One of the most contentious archaeological sites in all the Americas isn't buried in some remote jungle—it's perched high on cliffs in Brazil. And if the claims about Pedra Farada hold up, everything we thought we knew about when humans first arrived in the Americas might need to be redrawn.
Pedra Farada is a series of dramatic rock faces and overhangs in eastern Brazil. Some sections are absolutely covered in prehistoric art—depictions of animals, strange symbols, and figures that might represent a kiss or flamingos. The paintings date to within the last 12,000 years, with many likely between 6,000 and 10,000 years old.
But it's not the rock art that's sparked the controversy. In 1986, researchers published carbon-14 dates suggesting humans occupied this site at least 32,000 years ago—potentially far older than any accepted evidence for human presence in the Americas. The paper has been cited nearly 380 times since, and the debate hasn't cooled.
The Dating Debate
The dates come from small charcoal concentrations found at the site. Supporters argue these represent hearths where humans sat around fires 30,000 to 40,000 years ago. They point to pieces of charcoal surrounded by rocks in what they believe form a circle—evidence of human habitation.
But critics have pushed back hard. These so-called hearths aren't clearly structured. The charcoal sometimes sits outside the supposed center, which is unusual. More fundamentally, they argue these marks might simply be burned vegetation from natural fires beneath the rock shelter—not evidence of human control of fire at all.
The sediment tells an interesting story too. At Pedra Farada, accumulation is extraordinarily slow—about 0.1 millimeters per year. That means rocks sitting next to each other could actually be separated by centuries of accumulated material. Critics argue that thousands of years of falling rocks could easily produce broken stones with odd shapes—no human intervention required.
The Tool Question
The stone tools found at the site are remarkably simple. They represent basic pebble technology—cores and flakes removed from small pebbles.

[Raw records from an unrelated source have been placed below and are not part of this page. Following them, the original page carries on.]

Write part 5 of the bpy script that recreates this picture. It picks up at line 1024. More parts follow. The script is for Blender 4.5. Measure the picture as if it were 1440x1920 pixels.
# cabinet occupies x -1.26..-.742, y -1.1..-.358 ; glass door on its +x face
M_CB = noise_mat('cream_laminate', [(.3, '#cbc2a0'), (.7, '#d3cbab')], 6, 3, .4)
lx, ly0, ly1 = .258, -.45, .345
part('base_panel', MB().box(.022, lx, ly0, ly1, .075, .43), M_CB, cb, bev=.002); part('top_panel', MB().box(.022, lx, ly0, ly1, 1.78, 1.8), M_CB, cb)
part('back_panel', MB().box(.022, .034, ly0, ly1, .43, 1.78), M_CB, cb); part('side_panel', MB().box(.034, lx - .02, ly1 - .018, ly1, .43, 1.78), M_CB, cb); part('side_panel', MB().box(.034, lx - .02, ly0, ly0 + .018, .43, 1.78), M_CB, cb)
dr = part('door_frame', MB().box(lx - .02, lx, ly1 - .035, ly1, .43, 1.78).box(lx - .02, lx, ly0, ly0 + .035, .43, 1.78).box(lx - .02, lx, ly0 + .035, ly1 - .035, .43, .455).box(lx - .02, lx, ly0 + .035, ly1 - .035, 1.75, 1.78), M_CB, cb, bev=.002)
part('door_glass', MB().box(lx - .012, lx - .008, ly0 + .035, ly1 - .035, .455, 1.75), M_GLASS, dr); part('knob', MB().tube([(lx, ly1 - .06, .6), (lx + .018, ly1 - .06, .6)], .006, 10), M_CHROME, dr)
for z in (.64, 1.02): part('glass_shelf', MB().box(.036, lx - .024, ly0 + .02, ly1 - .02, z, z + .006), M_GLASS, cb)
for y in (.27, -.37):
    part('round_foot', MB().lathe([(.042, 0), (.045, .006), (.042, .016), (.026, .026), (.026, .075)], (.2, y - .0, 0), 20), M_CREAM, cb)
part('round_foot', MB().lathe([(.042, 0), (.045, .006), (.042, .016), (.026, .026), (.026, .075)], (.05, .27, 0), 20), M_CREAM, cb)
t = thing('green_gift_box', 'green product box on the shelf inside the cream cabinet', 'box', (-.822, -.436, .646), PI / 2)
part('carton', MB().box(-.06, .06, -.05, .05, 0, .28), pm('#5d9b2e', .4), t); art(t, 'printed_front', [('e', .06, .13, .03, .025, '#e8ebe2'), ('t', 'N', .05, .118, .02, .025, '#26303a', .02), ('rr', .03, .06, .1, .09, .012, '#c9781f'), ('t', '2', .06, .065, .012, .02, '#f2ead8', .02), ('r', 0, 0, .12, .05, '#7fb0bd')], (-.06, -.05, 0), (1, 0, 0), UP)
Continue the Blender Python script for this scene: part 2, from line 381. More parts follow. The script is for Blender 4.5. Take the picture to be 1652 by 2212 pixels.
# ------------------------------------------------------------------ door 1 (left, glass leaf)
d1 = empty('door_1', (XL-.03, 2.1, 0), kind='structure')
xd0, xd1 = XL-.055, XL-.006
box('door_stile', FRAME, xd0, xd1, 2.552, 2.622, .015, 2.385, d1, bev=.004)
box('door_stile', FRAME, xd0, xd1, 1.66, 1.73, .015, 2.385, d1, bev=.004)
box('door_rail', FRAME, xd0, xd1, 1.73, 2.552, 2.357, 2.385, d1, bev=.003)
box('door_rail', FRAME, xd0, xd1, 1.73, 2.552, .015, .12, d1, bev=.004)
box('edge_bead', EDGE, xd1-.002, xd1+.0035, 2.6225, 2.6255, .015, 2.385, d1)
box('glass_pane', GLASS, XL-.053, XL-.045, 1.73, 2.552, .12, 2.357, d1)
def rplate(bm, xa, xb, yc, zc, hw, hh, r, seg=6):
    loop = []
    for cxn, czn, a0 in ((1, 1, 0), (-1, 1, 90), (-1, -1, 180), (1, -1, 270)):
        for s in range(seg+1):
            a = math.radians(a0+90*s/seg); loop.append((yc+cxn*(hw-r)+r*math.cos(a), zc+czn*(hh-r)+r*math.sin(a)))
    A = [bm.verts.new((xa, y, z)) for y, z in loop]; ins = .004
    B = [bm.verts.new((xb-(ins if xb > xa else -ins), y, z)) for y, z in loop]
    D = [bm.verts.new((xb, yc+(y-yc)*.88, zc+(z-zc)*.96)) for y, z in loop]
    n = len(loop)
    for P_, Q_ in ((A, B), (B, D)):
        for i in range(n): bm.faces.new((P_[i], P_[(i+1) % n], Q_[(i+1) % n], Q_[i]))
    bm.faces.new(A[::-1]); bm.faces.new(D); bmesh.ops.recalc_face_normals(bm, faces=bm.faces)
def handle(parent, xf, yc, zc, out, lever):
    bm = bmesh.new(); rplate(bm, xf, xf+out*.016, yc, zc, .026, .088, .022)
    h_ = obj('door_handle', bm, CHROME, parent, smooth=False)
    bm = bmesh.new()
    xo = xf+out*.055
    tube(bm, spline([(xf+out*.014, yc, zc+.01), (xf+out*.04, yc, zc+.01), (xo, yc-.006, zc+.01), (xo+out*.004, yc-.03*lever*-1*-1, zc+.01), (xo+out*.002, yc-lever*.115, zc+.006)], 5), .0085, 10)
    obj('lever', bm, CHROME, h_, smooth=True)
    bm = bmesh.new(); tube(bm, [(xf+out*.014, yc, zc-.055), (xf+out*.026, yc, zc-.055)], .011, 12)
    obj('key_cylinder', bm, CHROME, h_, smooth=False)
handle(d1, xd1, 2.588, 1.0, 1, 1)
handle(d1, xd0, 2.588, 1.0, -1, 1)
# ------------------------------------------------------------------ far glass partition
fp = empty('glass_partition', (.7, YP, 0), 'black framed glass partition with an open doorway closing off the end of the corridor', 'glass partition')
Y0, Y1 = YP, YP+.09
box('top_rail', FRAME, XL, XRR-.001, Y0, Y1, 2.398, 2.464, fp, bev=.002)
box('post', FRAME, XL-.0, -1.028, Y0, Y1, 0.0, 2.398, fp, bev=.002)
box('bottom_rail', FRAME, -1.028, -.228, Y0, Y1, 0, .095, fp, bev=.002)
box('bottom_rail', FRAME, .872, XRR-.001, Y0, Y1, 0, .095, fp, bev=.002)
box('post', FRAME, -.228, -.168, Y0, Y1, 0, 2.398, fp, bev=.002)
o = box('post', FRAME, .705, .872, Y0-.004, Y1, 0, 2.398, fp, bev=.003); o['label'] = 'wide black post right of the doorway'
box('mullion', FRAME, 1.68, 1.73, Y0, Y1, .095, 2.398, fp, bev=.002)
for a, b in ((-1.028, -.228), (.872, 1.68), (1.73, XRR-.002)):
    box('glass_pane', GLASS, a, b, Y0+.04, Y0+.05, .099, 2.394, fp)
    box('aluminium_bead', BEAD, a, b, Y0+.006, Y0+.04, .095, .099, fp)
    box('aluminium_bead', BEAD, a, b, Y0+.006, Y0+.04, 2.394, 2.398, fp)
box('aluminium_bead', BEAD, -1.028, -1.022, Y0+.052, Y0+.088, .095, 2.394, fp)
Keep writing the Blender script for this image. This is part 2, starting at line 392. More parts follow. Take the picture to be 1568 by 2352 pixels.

There's no evidence of sophisticated flintknapping, the kind that appears around 12,000 years ago when humans in South America were producing fishtail points. These tools almost resemble older hominin technology from Africa.
One theory suggests capuchin monkeys might have made these marks. These primates use rocks to crack nuts, and they can absolutely shatter stones in ways that look oddly intentional. In fact, some researchers have suggested capuchins were literally throwing rocks at excavators during digs—a humorous but serious point about how natural breakage occurs.
The excavation produced around 1,500 stones from a small area. Critics note that every single tool found came from cobbles that fell from the cliff above—nothing transported to the site by humans. Compare this to later periods when people clearly brought better flint from miles away because it was superior for making tools.
There's also no organic evidence of human activity at the site—no animal bones, no cut marks showing what these tools were used on.
The Counter-Evidence
A recent discovery near Buenos Aires in Argentina adds weight to the broader debate. A gypadom—an extinct armored animal related to anteaters and armadillos—was excavated with scratches that appear to be evidence of butchery. The bone dates directly to roughly 21,000 years ago.
The authors argue these marks represent human activity. While processes like trampling and sediment churning can leave similar marks, the researchers believe human activity remains the simplest explanation.
If humans were killing gypadoms 21,000 years ago in Argentina—and walking along ancient lake shores at White Sands in North America around the same time—why don't we find more of their tools? The distribution of Paleoindian points shows a spread from Alaska to Mexico, but the earliest tool technology remains elusive.
"The existence of ambiguity is not a reason to abandon the study," one critic wrote—but it's exactly this ambiguity that makes Pedra Farada so difficult to resolve.
Bottom Line
Pedra Farada represents one of the most important debates in American archaeology. The dating evidence is strong, but the question of whether humans actually made these tools—or whether natural processes and capuchin monkeys simply broke rocks in interesting ways—remains genuinely unanswerable. The site forces us to consider that the earliest human technology in the Americas might have been far simpler than we imagined: simple stone flakes capable of cutting deer or shaping wooden spears, leaving little distinctive evidence behind. That's what makes it so compelling—and so controversial.